Your instructions:
Copy the data precisely, character for character, and leave out every picture.
══ Source data
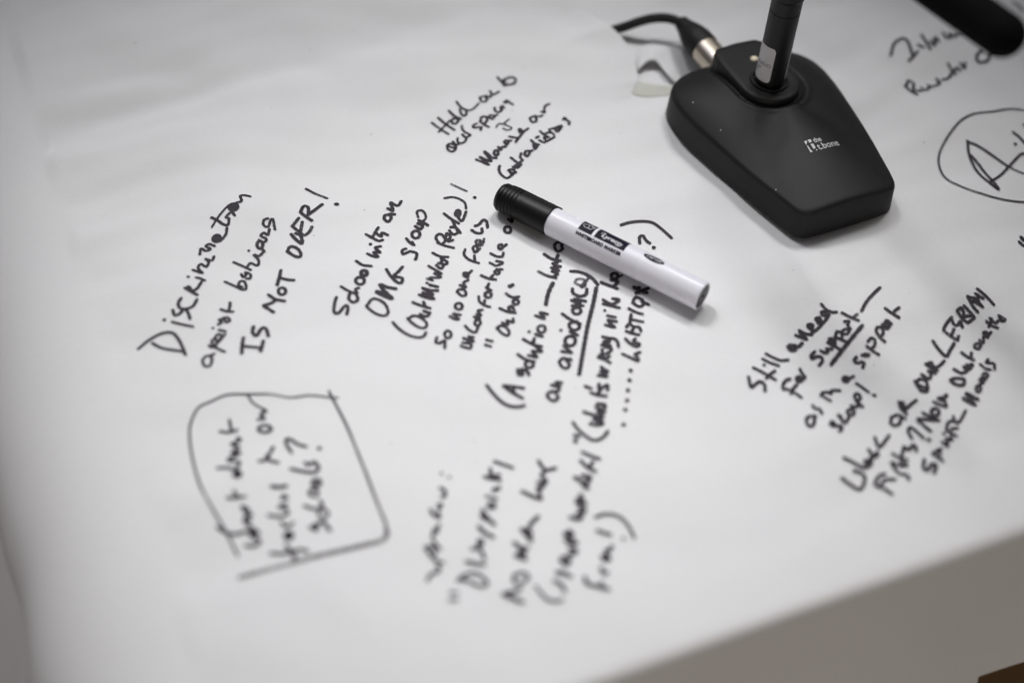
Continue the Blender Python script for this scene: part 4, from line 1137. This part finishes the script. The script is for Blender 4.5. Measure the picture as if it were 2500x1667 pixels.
# raised keyhole pad the stem plugs into
ko = []
for k in range(33):
    a = math.pi*k/32; ko.append((PR*math.cos(a), PY+PR*math.sin(a)))
ko += [(-PR, -0.014), (-PR, -0.028), (-PR+0.001, -0.0365), (-PR+0.005, -0.0405), (0, -0.0418), (PR-0.005, -0.0405), (PR-0.001, -0.0365), (PR, -0.028), (PR, -0.014)]
V = []; F = []; n = len(ko)
for inset, z in ((0, 0.022), (0, 0.0355), (0.0003, 0.0361), (0.0010, 0.0365), (0.0040, 0.0366), (0.0075, 0.0366)):
    k = 1-inset/PR
    for a, b in ko:
        V.append(L3(a*k, (b+0.011)*(1-inset/0.028)-0.011, z))
nr = 6
for j in range(nr-1):
    for k in range(n): F.append((j*n+k, j*n+(k+1) % n, (j+1)*n+(k+1) % n, (j+1)*n+k))
F.append(list(range((nr-1)*n, nr*n)))
bm = bmesh.new(); me = bpy.data.meshes.new('t'); me.from_pydata(V, [], F); bm.from_mesh(me); bpy.data.meshes.remove(me)
pad = bm_obj('socket_pad', bm, M_plastic, mic, auto=38)
bm = lathe([(0.0108, 0.0360), (0.0118, 0.0364), (0.0120, 0.0374), (0.0116, 0.0380), (0.0107, 0.0381), (0.0100, 0.0376), (0.0099, 0.0362)], 64, cap=(False, False))
for v in bm.verts: v.co.z += ZB
bm_obj('socket_ring', bm, M_plastic2, pad, auto=40)
bm = lathe([(0.0027, 0), (0.0027, 0.0006), (0.0022, 0.0013), (0.0013, 0.0018), (0.0001, 0.0020)], 32)
led = bm_obj('indicator_lens', bm, M_led, pad); led.location = L3(0.0026, -0.0220, 0.0364)
# stem: plug, collar, gooseneck
st = lathe([(0.0085, 0.030), (0.0088, 0.0386), (0.0088, 0.0392), (0.0092, 0.0396), (0.0092, 0.0886), (0.0089, 0.0889), (0.0089, 0.0893), (0.0092, 0.0896), (0.0092, 0.0976), (0.0096, 0.0982), (0.0100, 0.0990), (0.0100, 0.1080), (0.0094, 0.1092), (0.0070, 0.1110), (0.0055, 0.1130), (0.0001, 0.1131)], 64)
for v in st.verts: v.co.z += ZB
stem = bm_obj('stem', st, M_plastic2, mic, auto=38)
# grey sticker wrapped round the stem, open at the front right
def stemp(phi, z, r=0.00932): return (r*math.sin(phi), -r*math.cos(phi), z+ZB)       # phi measured from the front, to the right
VIEW = math.atan2(-GO.x, GO.y)*1.0
cam_dir = Vector((-GO.x, -GO.y, 0)); cam_dir.rotate(Matrix.Rotation(-GA, 3, 'Z')); PHC = math.atan2(cam_dir.x, -cam_dir.y)   # the side that faces the viewer
p0, p1 = PHC+R(2), PHC+R(70)-2*math.pi
V = []; F = []; NX, NY = 60, 8
z0, z1, rc = 0.0412, 0.0662, 0.0022
for i in range(NX+1):
    ph = p0+(p1-p0)*i/NX; dl = min(abs(ph-p0), abs(ph-p1))*0.009
    cut = rc-math.sqrt(max(0, rc*rc-(rc-dl)**2)) if dl < rc else 0
    for j in range(NY+1): V.append(stemp(ph, z0+cut+(z1-z0-2*cut)*j/NY))
for i in range(NX):
    for j in range(NY): k = i*(NY+1)+j; F.append((k, k+1, k+NY+2, k+NY+1))
obj('sticker', V, F, M_sticker, stem)
V = []; F = []
tv, tf = text2d('AUDIO', 0.0036, sub=0.0008); mxx = max(v[0] for v in tv)
V += [stemp(p0-R(8)-(mxx-a)*0.92/0.009, 0.0522+b, 0.00938) for a, b in tv]; F += [tuple(f) for f in tf]
def spen(pts, wd): ribbon(pts, wd, V, F, lambda a, b: stemp(p0-a/0.009, b, 0.00938))
spen([(0.0125, 0.0512), (0.0112, 0.0488), (0.0098, 0.0498), (0.0086, 0.0494), (0.0076, 0.0504)], 0.0005)
spen([(0.0128, 0.0470), (0.0118, 0.0478), (0.0110, 0.0466), (0.0104, 0.0474)], 0.0005)
obj('sticker_print', V, F, M_stickerink, stem, smooth=False)
# flexible neck and foam
NP = [(0, 0, 0.108), (0, 0, 0.124), (0, 0.001, 0.139), (0, 0.012, 0.160), (0, 0.034, 0.1705), (-0.0008, 0.060, 0.1718), (-0.0014, 0.080, 0.1718)]
NPL = [Vector((a, -b, c+ZB)) for a, b, c in NP]
def ribbed(t): return 0.0040+0.00022*math.sin(t*2*math.pi*62)
bm_obj('gooseneck', tube(NPL, ribbed, 20, 60), M_rubber, mic)
tip = Vector((0.0062, -0.1560, 0.1748+ZB)); bk = NPL[-1]; ax = (tip-bk).normalized()
path = [bk+ax*t for t in [-0.004, 0.0, 0.004, 0.02, 0.04]]+[tip]
prof = [(0.0001, -0.006), (0.0068, -0.006), (0.0092, -0.0045), (0.0108, -0.001), (0.0111, 0.006)]
LT = (tip-bk).length
prof += [(0.0111, LT*0.5), (0.0111, LT)]
for k in range(1, 10): a = R(k*10); prof.append((max(0.0001, 0.0111*math.cos(a)), LT+0.0111*math.sin(a)))
bm = lathe(prof, 48)
q = Vector((0, 0, 1)).rotation_difference(ax).to_matrix()
for v in bm.verts: v.co = q @ v.co+bk
bm_obj('windscreen', bm, M_foam, mic)

# ------------------------------------------------------------------ microphone lead with its plug
ld = empty('microphone_cable', (GO.x, GO.y, 0), GA)
tag(ld, 'black cable with nickel collared plug pushed into the back of the microphone base', 'cable')
PXc, PZ = -0.0050, 0.0165
def yl(prof, dx=0.0):
    bm = lathe([(r, t) for r, t in prof], 48, 'y')
    for v in bm.verts: v.co = Vector((v.co.x+PXc, v.co.y, v.co.z+PZ+ZB))
    return bm
bm_obj('plug_collar', yl([(0.0001, 0.040), (0.0092, 0.040), (0.0095, 0.0485), (0.0096, 0.0500), (0.0096, 0.0640), (0.0093, 0.0650), (0.0001, 0.0650)]), M_nickel, ld, auto=35)
bm_obj('strain_relief', yl([(0.0001, 0.0630), (0.0098, 0.0640), (0.0100, 0.0655), (0.0100, 0.0740), (0.0096, 0.0746), (0.0097, 0.0752), (0.0090, 0.0800), (0.0074, 0.0862), (0.0062, 0.0880), (0.0064, 0.0890), (0.0056, 0.0925), (0.0050, 0.0960), (0.0001, 0.0962)]), M_rubber, ld, auto=35)
CP = [(-5.0, 92.0, 16.5), (-6.5, 99.0, 17.0), (-11.5, 105.0, 16.8), (-19.0, 110.2, 15.0), (-27.5, 114.0, 11.8), (-35.5, 117.6, 7.6), (-43.5, 121.4, 3.8), (-52.0, 126.0, 0.0), (-60.0, 131.0, -8.0)]
bm_obj('cord', tube([Vector((a*1e-3, b*1e-3, c*1e-3)) for a, b, c in CP], 0.0032, 20, 10), M_rubber, ld)

scene.render.resolution_x = 1024; scene.render.resolution_y = 682
scene.cycles.max_bounces = 8; scene.cycles.transparent_max_bounces = 16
════
Finished task:
Continue the Blender Python script for this scene: part 4, from line 1137. This part finishes the script. The script is for Blender 4.5. Measure the picture as if it were 2500x1667 pixels.
# raised keyhole pad the stem plugs into
ko = []
for k in range(33):
    a = math.pi*k/32; ko.append((PR*math.cos(a), PY+PR*math.sin(a)))
ko += [(-PR, -0.014), (-PR, -0.028), (-PR+0.001, -0.0365), (-PR+0.005, -0.0405), (0, -0.0418), (PR-0.005, -0.0405), (PR-0.001, -0.0365), (PR, -0.028), (PR, -0.014)]
V = []; F = []; n = len(ko)
for inset, z in ((0, 0.022), (0, 0.0355), (0.0003, 0.0361), (0.0010, 0.0365), (0.0040, 0.0366), (0.0075, 0.0366)):
    k = 1-inset/PR
    for a, b in ko:
        V.append(L3(a*k, (b+0.011)*(1-inset/0.028)-0.011, z))
nr = 6
for j in range(nr-1):
    for k in range(n): F.append((j*n+k, j*n+(k+1) % n, (j+1)*n+(k+1) % n, (j+1)*n+k))
F.append(list(range((nr-1)*n, nr*n)))
bm = bmesh.new(); me = bpy.data.meshes.new('t'); me.from_pydata(V, [], F); bm.from_mesh(me); bpy.data.meshes.remove(me)
pad = bm_obj('socket_pad', bm, M_plastic, mic, auto=38)
bm = lathe([(0.0108, 0.0360), (0.0118, 0.0364), (0.0120, 0.0374), (0.0116, 0.0380), (0.0107, 0.0381), (0.0100, 0.0376), (0.0099, 0.0362)], 64, cap=(False, False))
for v in bm.verts: v.co.z += ZB
bm_obj('socket_ring', bm, M_plastic2, pad, auto=40)
bm = lathe([(0.0027, 0), (0.0027, 0.0006), (0.0022, 0.0013), (0.0013, 0.0018), (0.0001, 0.0020)], 32)
led = bm_obj('indicator_lens', bm, M_led, pad); led.location = L3(0.0026, -0.0220, 0.0364)
# stem: plug, collar, gooseneck
st = lathe([(0.0085, 0.030), (0.0088, 0.0386), (0.0088, 0.0392), (0.0092, 0.0396), (0.0092, 0.0886), (0.0089, 0.0889), (0.0089, 0.0893), (0.0092, 0.0896), (0.0092, 0.0976), (0.0096, 0.0982), (0.0100, 0.0990), (0.0100, 0.1080), (0.0094, 0.1092), (0.0070, 0.1110), (0.0055, 0.1130), (0.0001, 0.1131)], 64)
for v in st.verts: v.co.z += ZB
stem = bm_obj('stem', st, M_plastic2, mic, auto=38)
# grey sticker wrapped round the stem, open at the front right
def stemp(phi, z, r=0.00932): return (r*math.sin(phi), -r*math.cos(phi), z+ZB)       # phi measured from the front, to the right
VIEW = math.atan2(-GO.x, GO.y)*1.0
cam_dir = Vector((-GO.x, -GO.y, 0)); cam_dir.rotate(Matrix.Rotation(-GA, 3, 'Z')); PHC = math.atan2(cam_dir.x, -cam_dir.y)   # the side that faces the viewer
p0, p1 = PHC+R(2), PHC+R(70)-2*math.pi
V = []; F = []; NX, NY = 60, 8
z0, z1, rc = 0.0412, 0.0662, 0.0022
for i in range(NX+1):
    ph = p0+(p1-p0)*i/NX; dl = min(abs(ph-p0), abs(ph-p1))*0.009
    cut = rc-math.sqrt(max(0, rc*rc-(rc-dl)**2)) if dl < rc else 0
    for j in range(NY+1): V.append(stemp(ph, z0+cut+(z1-z0-2*cut)*j/NY))
for i in range(NX):
    for j in range(NY): k = i*(NY+1)+j; F.append((k, k+1, k+NY+2, k+NY+1))
obj('sticker', V, F, M_sticker, stem)
V = []; F = []
tv, tf = text2d('AUDIO', 0.0036, sub=0.0008); mxx = max(v[0] for v in tv)
V += [stemp(p0-R(8)-(mxx-a)*0.92/0.009, 0.0522+b, 0.00938) for a, b in tv]; F += [tuple(f) for f in tf]
def spen(pts, wd): ribbon(pts, wd, V, F, lambda a, b: stemp(p0-a/0.009, b, 0.00938))
spen([(0.0125, 0.0512), (0.0112, 0.0488), (0.0098, 0.0498), (0.0086, 0.0494), (0.0076, 0.0504)], 0.0005)
spen([(0.0128, 0.0470), (0.0118, 0.0478), (0.0110, 0.0466), (0.0104, 0.0474)], 0.0005)
obj('sticker_print', V, F, M_stickerink, stem, smooth=False)
# flexible neck and foam
NP = [(0, 0, 0.108), (0, 0, 0.124), (0, 0.001, 0.139), (0, 0.012, 0.160), (0, 0.034, 0.1705), (-0.0008, 0.060, 0.1718), (-0.0014, 0.080, 0.1718)]
NPL = [Vector((a, -b, c+ZB)) for a, b, c in NP]
def ribbed(t): return 0.0040+0.00022*math.sin(t*2*math.pi*62)
bm_obj('gooseneck', tube(NPL, ribbed, 20, 60), M_rubber, mic)
tip = Vector((0.0062, -0.1560, 0.1748+ZB)); bk = NPL[-1]; ax = (tip-bk).normalized()
path = [bk+ax*t for t in [-0.004, 0.0, 0.004, 0.02, 0.04]]+[tip]
prof = [(0.0001, -0.006), (0.0068, -0.006), (0.0092, -0.0045), (0.0108, -0.001), (0.0111, 0.006)]
LT = (tip-bk).length
prof += [(0.0111, LT*0.5), (0.0111, LT)]
for k in range(1, 10): a = R(k*10); prof.append((max(0.0001, 0.0111*math.cos(a)), LT+0.0111*math.sin(a)))
bm = lathe(prof, 48)
q = Vector((0, 0, 1)).rotation_difference(ax).to_matrix()
for v in bm.verts: v.co = q @ v.co+bk
bm_obj('windscreen', bm, M_foam, mic)

# ------------------------------------------------------------------ microphone lead with its plug
ld = empty('microphone_cable', (GO.x, GO.y, 0), GA)
tag(ld, 'black cable with nickel collared plug pushed into the back of the microphone base', 'cable')
PXc, PZ = -0.0050, 0.0165
def yl(prof, dx=0.0):
    bm = lathe([(r, t) for r, t in prof], 48, 'y')
    for v in bm.verts: v.co = Vector((v.co.x+PXc, v.co.y, v.co.z+PZ+ZB))
    return bm
bm_obj('plug_collar', yl([(0.0001, 0.040), (0.0092, 0.040), (0.0095, 0.0485), (0.0096, 0.0500), (0.0096, 0.0640), (0.0093, 0.0650), (0.0001, 0.0650)]), M_nickel, ld, auto=35)
bm_obj('strain_relief', yl([(0.0001, 0.0630), (0.0098, 0.0640), (0.0100, 0.0655), (0.0100, 0.0740), (0.0096, 0.0746), (0.0097, 0.0752), (0.0090, 0.0800), (0.0074, 0.0862), (0.0062, 0.0880), (0.0064, 0.0890), (0.0056, 0.0925), (0.0050, 0.0960), (0.0001, 0.0962)]), M_rubber, ld, auto=35)
CP = [(-5.0, 92.0, 16.5), (-6.5, 99.0, 17.0), (-11.5, 105.0, 16.8), (-19.0, 110.2, 15.0), (-27.5, 114.0, 11.8), (-35.5, 117.6, 7.6), (-43.5, 121.4, 3.8), (-52.0, 126.0, 0.0), (-60.0, 131.0, -8.0)]
bm_obj('cord', tube([Vector((a*1e-3, b*1e-3, c*1e-3)) for a, b, c in CP], 0.0032, 20, 10), M_rubber, ld)

scene.render.resolution_x = 1024; scene.render.resolution_y = 682
scene.cycles.max_bounces = 8; scene.cycles.transparent_max_bounces = 16